I have easily shown that if $G$ is an i.c.c. (infinite conjugacy class) group, then its group von Neumann algebra, $L(G) := \mathbb{C}[\lambda(G)]'' = (\text{span} \lambda(G))''$ is a factor (its center is $\mathbb{C} 1$, with no nontrivial projections). However, I can't see why it is guaranteed the other direction, that $L(G)$ being a factor would force $G$ to be i.c.c. I can't find anywhere on this website a full iff proof, just the above direction. But it appears that an iff statement is true. Can anyone point me to a source? I have tried assuming $G$ NOT i.c.c. and looking for a nontrivial projection in the center of $L(G)$ to prove it myself, but haven't gotten anywhere.

Answer 1

This one is proposition 7.9 in V.7 of Takesaki's Theory of Operator Algebras I. Essentially the argument is as follows.

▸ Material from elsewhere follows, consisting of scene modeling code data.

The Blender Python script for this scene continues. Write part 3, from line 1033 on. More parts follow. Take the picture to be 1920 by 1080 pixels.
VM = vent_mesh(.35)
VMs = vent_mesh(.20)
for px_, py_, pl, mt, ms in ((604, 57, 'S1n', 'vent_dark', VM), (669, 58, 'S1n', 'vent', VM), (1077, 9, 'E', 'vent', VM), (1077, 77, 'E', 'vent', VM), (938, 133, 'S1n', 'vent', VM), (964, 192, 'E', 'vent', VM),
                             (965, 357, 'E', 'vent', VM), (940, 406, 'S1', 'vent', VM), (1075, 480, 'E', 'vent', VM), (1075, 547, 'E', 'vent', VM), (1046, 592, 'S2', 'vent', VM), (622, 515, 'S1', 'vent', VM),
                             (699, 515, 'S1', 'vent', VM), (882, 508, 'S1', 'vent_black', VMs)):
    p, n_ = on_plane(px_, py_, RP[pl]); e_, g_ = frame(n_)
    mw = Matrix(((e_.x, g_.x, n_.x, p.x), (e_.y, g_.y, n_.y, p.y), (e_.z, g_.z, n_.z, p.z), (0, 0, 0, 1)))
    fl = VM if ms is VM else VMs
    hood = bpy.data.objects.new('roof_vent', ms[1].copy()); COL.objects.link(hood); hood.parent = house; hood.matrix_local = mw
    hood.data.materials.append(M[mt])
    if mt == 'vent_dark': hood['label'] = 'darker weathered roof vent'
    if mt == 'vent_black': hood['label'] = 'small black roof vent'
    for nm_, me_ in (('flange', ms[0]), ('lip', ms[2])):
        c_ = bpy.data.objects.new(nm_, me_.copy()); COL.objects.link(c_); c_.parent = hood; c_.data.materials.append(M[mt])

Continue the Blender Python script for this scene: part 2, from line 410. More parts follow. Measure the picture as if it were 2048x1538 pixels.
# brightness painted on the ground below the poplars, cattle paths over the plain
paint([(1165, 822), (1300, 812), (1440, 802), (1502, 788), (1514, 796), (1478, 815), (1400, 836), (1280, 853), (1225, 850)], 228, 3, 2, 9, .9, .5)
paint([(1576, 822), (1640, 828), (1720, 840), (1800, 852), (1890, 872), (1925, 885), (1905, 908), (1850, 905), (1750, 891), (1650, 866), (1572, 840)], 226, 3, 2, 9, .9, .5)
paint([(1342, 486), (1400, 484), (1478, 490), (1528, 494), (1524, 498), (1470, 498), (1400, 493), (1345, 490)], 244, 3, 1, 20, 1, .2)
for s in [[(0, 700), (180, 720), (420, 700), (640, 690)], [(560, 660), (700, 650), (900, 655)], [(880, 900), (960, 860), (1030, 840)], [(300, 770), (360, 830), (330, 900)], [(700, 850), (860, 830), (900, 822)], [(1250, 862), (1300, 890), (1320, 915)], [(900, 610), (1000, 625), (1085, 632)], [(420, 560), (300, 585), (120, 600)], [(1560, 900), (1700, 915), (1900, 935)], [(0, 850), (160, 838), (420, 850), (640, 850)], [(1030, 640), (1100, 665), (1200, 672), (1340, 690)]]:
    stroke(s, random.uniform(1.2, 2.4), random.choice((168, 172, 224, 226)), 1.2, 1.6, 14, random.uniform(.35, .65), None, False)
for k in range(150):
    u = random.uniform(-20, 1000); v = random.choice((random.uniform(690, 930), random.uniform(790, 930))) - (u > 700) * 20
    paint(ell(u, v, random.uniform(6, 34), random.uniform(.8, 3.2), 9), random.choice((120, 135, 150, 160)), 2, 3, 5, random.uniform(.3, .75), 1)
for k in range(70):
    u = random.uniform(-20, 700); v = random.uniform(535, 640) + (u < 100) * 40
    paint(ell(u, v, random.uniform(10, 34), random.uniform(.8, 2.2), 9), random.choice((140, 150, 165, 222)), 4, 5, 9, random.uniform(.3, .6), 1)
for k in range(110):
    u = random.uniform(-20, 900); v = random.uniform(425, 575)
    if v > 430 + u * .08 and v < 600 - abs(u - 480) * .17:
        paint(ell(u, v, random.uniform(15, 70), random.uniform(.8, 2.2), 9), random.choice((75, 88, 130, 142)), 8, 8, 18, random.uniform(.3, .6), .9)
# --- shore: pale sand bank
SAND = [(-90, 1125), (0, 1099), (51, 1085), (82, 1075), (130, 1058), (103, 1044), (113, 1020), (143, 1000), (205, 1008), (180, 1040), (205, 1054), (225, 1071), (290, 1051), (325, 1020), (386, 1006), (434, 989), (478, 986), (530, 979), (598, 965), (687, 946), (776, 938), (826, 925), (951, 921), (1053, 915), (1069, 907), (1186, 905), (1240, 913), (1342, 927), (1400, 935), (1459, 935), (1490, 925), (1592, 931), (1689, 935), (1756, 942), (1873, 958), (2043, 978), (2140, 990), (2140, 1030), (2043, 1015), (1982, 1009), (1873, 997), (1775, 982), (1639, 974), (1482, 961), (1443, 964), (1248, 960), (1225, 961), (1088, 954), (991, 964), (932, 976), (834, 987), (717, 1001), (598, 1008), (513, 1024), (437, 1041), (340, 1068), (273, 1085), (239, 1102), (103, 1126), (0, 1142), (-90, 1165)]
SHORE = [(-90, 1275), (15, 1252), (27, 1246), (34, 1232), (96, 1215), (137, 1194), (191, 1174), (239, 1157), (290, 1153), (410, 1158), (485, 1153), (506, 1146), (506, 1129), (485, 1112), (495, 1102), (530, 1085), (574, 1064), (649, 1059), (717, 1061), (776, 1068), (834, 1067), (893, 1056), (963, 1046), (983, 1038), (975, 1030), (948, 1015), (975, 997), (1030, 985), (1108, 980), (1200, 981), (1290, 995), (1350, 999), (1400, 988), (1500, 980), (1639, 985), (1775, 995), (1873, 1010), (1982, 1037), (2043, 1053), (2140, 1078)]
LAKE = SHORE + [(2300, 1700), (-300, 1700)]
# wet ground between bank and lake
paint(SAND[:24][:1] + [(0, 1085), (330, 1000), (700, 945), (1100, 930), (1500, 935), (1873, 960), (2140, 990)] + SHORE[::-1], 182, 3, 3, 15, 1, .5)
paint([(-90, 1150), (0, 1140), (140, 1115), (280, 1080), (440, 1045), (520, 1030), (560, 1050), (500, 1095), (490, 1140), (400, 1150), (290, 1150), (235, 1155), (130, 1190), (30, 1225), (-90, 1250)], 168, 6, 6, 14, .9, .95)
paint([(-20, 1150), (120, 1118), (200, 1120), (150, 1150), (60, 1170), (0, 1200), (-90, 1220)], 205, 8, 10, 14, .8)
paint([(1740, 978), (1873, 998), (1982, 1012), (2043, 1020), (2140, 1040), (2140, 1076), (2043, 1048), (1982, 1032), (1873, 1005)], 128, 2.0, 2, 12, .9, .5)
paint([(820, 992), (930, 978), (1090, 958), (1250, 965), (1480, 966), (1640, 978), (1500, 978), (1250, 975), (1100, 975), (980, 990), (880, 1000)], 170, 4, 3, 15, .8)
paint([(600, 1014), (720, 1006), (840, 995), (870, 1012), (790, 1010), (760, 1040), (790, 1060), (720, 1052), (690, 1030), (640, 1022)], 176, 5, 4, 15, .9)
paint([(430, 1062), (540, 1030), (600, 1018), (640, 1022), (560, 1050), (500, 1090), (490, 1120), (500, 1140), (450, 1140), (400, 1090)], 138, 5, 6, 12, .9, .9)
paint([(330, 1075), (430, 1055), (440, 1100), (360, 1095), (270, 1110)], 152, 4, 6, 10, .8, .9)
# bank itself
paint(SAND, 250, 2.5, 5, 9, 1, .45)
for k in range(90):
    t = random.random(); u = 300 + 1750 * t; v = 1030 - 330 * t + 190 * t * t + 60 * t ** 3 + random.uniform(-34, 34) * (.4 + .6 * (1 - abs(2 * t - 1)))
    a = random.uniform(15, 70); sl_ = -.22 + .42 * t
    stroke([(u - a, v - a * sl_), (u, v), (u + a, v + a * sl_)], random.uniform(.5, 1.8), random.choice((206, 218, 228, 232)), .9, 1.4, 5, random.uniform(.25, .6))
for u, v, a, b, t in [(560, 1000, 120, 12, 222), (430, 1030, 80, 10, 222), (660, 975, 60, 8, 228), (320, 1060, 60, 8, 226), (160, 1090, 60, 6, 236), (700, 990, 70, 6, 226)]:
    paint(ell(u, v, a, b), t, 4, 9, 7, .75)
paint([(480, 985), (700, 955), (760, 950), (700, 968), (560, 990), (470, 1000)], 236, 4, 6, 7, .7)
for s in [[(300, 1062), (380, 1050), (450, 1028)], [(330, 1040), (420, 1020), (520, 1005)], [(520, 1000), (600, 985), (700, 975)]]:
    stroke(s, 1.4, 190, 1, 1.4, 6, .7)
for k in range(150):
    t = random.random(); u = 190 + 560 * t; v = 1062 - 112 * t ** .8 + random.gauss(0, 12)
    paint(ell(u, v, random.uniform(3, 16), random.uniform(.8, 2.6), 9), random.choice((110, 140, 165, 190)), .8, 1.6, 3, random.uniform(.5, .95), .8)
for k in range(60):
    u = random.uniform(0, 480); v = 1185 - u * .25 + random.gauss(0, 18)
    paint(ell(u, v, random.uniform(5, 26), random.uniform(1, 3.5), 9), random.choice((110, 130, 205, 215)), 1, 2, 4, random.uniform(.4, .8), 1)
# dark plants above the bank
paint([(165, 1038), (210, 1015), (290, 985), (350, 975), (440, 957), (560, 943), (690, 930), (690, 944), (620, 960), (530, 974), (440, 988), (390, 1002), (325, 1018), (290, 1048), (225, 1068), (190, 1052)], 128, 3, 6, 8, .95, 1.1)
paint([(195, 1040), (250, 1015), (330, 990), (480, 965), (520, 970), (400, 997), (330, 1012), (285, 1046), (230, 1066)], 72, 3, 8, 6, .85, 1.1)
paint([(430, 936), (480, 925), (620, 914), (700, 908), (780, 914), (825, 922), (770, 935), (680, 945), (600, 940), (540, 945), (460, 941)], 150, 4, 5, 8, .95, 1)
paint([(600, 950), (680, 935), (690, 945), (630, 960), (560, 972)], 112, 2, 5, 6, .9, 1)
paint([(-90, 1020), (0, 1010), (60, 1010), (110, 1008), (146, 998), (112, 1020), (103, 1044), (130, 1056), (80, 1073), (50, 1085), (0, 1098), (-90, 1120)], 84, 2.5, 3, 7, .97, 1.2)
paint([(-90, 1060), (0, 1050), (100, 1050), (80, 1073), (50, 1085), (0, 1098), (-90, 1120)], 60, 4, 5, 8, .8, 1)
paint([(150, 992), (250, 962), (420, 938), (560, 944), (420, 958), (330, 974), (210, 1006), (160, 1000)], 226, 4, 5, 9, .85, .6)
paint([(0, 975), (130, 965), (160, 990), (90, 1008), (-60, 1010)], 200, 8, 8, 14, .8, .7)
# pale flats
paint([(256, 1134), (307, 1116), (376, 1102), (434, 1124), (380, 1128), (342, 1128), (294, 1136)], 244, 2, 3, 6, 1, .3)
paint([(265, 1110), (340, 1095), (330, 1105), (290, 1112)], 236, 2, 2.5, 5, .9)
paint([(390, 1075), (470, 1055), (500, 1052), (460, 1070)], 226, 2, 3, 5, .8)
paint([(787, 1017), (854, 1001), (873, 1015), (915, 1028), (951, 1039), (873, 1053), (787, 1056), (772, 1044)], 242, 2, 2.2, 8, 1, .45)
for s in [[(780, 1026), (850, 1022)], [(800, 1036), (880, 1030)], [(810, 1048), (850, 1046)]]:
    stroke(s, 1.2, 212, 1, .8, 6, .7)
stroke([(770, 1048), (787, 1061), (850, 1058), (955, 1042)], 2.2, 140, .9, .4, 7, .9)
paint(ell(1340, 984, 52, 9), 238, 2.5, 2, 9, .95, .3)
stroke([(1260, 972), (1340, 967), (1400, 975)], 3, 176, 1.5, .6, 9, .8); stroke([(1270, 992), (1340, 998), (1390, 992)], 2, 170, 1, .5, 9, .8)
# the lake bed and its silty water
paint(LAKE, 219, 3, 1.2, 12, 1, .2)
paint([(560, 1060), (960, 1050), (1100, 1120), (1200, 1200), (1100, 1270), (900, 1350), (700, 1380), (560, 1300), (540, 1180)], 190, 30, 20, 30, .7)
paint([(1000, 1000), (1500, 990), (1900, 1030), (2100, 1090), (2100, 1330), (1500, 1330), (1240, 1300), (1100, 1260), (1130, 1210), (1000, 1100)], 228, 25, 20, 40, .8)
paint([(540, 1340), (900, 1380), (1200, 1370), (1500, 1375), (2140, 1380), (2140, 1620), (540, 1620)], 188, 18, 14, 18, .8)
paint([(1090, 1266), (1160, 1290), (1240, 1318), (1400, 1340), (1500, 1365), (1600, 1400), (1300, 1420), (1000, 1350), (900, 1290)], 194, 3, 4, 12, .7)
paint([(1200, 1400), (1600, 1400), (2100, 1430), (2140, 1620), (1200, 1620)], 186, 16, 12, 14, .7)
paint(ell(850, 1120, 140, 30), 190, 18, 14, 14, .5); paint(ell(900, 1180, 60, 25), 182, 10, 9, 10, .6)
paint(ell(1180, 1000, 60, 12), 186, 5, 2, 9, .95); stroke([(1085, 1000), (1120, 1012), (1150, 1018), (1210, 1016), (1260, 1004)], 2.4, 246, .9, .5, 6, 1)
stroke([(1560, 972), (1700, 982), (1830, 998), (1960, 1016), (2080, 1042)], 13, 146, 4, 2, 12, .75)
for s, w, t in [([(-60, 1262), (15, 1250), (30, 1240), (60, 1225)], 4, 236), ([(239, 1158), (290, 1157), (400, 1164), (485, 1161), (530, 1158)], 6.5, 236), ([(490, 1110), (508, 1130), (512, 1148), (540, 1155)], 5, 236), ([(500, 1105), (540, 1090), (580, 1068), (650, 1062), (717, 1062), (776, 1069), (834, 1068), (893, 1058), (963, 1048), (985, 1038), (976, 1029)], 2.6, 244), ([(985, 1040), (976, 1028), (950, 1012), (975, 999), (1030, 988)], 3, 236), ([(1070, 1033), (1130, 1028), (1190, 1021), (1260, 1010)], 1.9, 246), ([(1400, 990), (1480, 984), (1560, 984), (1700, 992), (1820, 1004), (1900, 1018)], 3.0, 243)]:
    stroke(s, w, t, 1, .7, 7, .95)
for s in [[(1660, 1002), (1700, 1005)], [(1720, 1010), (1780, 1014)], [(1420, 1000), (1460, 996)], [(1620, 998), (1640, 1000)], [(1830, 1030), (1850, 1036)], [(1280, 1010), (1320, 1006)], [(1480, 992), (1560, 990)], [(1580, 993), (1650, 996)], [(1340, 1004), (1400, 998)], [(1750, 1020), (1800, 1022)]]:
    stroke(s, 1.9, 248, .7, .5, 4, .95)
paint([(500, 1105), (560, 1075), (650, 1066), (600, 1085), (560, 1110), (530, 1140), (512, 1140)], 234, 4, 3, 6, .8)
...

The standard way is what you proposed: suppose that $G$ is not ICC and show its not a factor. If $G$ is not ICC, it has some finite conjugacy class $C(g)$ for $g \neq e$. Then $x = \sum_{h \in C(g)} u_h$ is nonscalar and central. It is central because $$ u_sxu_s^* = \sum_{h \in C(g)} u_{shs^{-1}} = \sum_{h \in C(g)} u_h = x$$ as conjugation by any $s$ gives a bijection $C(g) \to C(g)$, and so $x$ commutes with the generating unitaries. So the center is nontrivial.